=== Source data ===

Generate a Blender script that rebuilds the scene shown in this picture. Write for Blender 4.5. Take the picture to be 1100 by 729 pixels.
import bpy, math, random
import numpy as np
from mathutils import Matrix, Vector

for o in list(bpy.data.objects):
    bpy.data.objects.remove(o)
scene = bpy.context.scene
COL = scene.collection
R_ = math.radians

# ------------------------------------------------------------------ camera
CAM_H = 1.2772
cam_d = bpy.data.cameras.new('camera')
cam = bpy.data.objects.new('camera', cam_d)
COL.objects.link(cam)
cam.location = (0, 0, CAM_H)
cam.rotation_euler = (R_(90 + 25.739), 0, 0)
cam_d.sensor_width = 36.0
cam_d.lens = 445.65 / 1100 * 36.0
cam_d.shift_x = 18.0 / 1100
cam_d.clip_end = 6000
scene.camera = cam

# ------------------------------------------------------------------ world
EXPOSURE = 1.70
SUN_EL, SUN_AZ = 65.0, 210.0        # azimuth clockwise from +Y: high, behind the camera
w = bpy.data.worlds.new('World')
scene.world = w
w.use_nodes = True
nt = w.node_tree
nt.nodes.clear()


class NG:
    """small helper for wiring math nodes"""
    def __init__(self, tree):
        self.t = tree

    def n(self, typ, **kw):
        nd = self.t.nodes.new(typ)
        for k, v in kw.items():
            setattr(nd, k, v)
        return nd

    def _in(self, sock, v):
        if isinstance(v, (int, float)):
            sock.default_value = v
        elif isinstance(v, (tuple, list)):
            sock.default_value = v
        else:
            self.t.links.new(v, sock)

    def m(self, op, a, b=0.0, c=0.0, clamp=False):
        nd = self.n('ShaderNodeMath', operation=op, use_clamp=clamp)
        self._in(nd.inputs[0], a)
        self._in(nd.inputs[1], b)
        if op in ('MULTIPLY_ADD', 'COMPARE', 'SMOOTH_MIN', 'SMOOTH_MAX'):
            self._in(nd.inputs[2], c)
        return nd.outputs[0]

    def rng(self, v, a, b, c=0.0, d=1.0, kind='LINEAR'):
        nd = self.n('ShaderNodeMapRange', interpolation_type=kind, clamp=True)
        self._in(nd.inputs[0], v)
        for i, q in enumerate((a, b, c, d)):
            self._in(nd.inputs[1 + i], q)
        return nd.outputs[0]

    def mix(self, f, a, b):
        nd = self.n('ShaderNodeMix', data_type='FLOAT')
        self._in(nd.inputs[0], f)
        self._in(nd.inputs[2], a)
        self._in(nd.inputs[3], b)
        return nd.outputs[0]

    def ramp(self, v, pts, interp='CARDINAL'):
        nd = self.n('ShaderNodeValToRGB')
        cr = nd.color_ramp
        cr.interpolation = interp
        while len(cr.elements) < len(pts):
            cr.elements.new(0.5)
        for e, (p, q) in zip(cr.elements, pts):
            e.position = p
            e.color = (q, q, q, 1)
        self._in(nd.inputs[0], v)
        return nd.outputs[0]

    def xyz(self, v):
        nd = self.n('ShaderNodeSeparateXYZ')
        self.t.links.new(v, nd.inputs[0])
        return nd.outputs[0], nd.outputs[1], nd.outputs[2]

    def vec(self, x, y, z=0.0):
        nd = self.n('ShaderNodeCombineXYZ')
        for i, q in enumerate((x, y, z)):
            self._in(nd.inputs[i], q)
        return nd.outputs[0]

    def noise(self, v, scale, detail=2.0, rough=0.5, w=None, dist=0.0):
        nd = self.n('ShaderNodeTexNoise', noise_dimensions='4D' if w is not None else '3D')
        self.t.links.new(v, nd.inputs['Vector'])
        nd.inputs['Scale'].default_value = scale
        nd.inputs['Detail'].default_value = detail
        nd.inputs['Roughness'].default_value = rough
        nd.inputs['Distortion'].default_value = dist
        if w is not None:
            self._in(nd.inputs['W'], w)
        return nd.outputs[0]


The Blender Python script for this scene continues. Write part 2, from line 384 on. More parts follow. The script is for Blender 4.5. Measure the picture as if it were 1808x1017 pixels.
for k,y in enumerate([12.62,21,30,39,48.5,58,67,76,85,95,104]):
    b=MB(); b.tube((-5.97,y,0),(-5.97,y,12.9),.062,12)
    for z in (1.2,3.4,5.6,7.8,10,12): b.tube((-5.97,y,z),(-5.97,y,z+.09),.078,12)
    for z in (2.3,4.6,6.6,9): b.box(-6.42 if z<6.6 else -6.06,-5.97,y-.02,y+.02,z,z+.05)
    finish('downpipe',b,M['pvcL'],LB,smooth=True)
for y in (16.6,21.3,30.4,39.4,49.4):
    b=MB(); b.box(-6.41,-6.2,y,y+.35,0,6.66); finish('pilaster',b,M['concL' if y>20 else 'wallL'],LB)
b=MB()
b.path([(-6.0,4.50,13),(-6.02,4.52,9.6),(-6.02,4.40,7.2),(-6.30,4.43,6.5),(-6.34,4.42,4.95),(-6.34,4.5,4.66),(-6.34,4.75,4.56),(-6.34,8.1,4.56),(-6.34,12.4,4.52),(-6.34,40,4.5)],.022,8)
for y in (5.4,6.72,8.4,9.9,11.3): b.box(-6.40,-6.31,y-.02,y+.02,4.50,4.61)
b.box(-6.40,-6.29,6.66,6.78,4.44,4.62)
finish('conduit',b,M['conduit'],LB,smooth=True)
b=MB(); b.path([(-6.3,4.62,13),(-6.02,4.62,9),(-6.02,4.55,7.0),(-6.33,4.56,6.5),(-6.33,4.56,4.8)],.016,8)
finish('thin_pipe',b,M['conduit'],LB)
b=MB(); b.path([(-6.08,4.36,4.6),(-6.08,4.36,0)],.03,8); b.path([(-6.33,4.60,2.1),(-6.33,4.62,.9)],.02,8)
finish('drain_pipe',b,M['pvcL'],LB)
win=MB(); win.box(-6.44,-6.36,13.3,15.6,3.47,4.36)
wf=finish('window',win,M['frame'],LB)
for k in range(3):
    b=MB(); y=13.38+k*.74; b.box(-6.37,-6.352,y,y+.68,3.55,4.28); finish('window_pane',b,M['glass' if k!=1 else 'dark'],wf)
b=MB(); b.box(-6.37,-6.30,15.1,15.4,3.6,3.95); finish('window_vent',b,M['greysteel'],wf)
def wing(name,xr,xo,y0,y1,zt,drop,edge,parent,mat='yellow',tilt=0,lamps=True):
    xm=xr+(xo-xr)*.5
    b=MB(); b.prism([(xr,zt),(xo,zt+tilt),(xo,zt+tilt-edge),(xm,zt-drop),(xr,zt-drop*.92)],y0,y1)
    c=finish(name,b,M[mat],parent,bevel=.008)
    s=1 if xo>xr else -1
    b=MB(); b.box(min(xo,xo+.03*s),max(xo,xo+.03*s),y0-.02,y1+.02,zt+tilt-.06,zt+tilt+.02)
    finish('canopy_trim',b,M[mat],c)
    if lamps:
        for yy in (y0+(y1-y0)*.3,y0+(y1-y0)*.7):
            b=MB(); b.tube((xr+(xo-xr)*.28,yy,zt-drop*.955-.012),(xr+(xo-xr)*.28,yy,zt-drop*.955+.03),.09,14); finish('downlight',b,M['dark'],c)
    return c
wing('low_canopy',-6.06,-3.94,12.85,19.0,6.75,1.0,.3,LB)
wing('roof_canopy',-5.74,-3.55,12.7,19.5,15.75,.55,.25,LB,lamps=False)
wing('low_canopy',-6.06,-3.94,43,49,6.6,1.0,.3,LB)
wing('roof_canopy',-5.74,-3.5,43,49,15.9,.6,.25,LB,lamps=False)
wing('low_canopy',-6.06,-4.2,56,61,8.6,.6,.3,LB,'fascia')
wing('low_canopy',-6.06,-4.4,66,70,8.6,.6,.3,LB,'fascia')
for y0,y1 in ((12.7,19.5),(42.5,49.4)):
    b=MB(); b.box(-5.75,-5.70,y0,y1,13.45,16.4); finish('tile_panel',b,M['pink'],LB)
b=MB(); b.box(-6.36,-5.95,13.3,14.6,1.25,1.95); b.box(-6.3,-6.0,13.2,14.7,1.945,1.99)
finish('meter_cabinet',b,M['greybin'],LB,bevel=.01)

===

Reproduce, please, the lines of the material from its first line down to the line containing "R_ = math.radians", keeping both ends and nothing beyond them.

Generate a Blender script that rebuilds the scene shown in this picture. Write for Blender 4.5. Take the picture to be 1100 by 729 pixels.
import bpy, math, random
import numpy as np
from mathutils import Matrix, Vector

for o in list(bpy.data.objects):
    bpy.data.objects.remove(o)
scene = bpy.context.scene
COL = scene.collection
R_ = math.radians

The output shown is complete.